We have entitled the Perspectives "What To Do"[3]--and we didn't mean by that only when facing objective crises, but in the need to single out the new moments in Marx and the "trail to the 1980s" which we discovered there. Put differently, that "discovery" was possible because: 1) finally we had all the writings of Marx as a totality; 2) we had lived through a 30-year-long movement from practice; and 3) our unique contributions to these three decades were inseparable from the objective movement. It becomes necessary now to spell out the hieroglyphic "three books, not one," which has created the ground for the challenge to all post-Marx Marxists, and to develop the moment the masses have reached in their search for a philosophy of revolution which would enable them to succeed in an actual revolution.

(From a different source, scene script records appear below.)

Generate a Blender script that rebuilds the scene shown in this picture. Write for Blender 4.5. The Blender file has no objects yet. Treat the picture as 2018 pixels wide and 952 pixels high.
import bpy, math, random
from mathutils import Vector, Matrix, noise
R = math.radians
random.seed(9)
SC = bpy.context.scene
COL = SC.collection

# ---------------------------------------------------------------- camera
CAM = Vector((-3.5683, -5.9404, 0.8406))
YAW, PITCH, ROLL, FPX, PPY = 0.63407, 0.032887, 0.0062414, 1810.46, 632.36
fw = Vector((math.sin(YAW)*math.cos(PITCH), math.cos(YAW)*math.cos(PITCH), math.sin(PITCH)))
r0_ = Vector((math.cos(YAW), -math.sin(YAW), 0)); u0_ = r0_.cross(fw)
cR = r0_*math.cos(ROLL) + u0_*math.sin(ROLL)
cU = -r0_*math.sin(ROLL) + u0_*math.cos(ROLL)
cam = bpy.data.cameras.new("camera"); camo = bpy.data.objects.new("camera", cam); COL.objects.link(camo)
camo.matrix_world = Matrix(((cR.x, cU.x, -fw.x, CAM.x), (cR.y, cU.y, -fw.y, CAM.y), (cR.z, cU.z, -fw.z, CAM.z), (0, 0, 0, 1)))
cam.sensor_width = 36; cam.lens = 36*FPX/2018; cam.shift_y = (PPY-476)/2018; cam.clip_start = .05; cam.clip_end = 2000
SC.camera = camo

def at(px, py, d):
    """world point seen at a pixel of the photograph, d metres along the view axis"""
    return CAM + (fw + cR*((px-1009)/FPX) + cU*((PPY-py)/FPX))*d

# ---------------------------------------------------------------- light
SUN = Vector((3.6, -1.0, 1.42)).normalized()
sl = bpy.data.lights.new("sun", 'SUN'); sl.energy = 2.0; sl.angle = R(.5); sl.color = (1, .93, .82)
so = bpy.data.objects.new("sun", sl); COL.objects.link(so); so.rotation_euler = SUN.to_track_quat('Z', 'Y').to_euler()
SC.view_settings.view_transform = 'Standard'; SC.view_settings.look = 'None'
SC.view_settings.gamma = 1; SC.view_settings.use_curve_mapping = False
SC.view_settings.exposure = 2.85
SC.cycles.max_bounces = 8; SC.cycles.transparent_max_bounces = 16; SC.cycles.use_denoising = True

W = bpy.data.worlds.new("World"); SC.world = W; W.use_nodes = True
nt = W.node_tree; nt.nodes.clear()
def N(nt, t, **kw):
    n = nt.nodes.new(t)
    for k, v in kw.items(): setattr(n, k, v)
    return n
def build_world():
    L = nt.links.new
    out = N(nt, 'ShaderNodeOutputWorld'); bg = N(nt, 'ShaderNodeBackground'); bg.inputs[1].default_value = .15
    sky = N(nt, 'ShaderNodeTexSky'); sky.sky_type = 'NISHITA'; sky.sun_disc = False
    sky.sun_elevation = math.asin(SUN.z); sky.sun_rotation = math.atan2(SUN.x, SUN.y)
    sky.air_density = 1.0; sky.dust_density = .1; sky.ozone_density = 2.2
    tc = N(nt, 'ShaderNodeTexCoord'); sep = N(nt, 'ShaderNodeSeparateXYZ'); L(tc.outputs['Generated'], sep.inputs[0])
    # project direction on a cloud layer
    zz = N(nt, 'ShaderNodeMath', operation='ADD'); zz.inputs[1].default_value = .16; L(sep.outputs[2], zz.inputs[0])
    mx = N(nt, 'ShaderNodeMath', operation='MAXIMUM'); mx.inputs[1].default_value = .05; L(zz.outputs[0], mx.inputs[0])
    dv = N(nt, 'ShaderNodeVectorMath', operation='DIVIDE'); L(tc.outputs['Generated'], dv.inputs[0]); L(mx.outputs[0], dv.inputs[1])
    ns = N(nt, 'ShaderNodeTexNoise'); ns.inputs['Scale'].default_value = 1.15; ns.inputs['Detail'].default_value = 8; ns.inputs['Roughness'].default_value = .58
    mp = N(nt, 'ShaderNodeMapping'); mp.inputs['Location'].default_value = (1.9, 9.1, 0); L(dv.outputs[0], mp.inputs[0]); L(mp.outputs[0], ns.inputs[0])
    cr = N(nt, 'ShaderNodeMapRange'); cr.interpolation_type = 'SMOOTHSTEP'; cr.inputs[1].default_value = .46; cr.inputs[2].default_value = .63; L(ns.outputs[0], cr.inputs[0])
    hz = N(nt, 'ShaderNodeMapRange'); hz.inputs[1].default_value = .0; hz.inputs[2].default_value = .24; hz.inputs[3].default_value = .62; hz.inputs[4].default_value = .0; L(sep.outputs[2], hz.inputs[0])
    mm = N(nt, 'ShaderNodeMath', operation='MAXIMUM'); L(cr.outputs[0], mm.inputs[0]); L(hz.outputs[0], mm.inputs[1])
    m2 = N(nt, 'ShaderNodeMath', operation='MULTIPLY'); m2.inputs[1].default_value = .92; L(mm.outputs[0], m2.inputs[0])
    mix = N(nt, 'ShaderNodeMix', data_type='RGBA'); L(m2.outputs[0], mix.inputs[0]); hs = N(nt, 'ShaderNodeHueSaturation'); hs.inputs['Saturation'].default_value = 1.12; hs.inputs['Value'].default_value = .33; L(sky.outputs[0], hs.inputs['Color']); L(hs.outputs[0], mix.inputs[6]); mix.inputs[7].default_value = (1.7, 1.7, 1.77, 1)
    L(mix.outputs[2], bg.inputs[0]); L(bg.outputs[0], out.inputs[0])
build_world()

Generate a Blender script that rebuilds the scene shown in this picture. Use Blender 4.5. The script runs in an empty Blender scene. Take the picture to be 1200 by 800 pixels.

With this final addition we have come to the question of Organization as likewise inseparable from the concept of "revolution in permanence." By using that as ground for organization, we must under no circumstances fall into the trap of substitutionism--as if the ground was the actuality of organizational growth. Without becoming a dogma, "revolution in permanence" must at one and the same time underline the imperativeness of organizational growth at this crucial period.

Yours, Raya

____________

1. Both pieces are included in Dunayevskaya's Women's Liberation and the Dialectics of Revolution.

2. Apartidarismo, literally "non-partyism," involves autonomy from vanguard parties. See "Will the Revolution in Portugal Advance?" in Dunayevskaya's Women's Liberation and the Dialectics of Revolution.

3. The 1982-83 Perspectives Thesis for News and Letters Committees, titled "What to Do: Facing the Depth of Recession and the Myriad Global Political Crises as well as the Philosophic Void," can be found in the Raya Dunayeskaya Collection, #7515-38.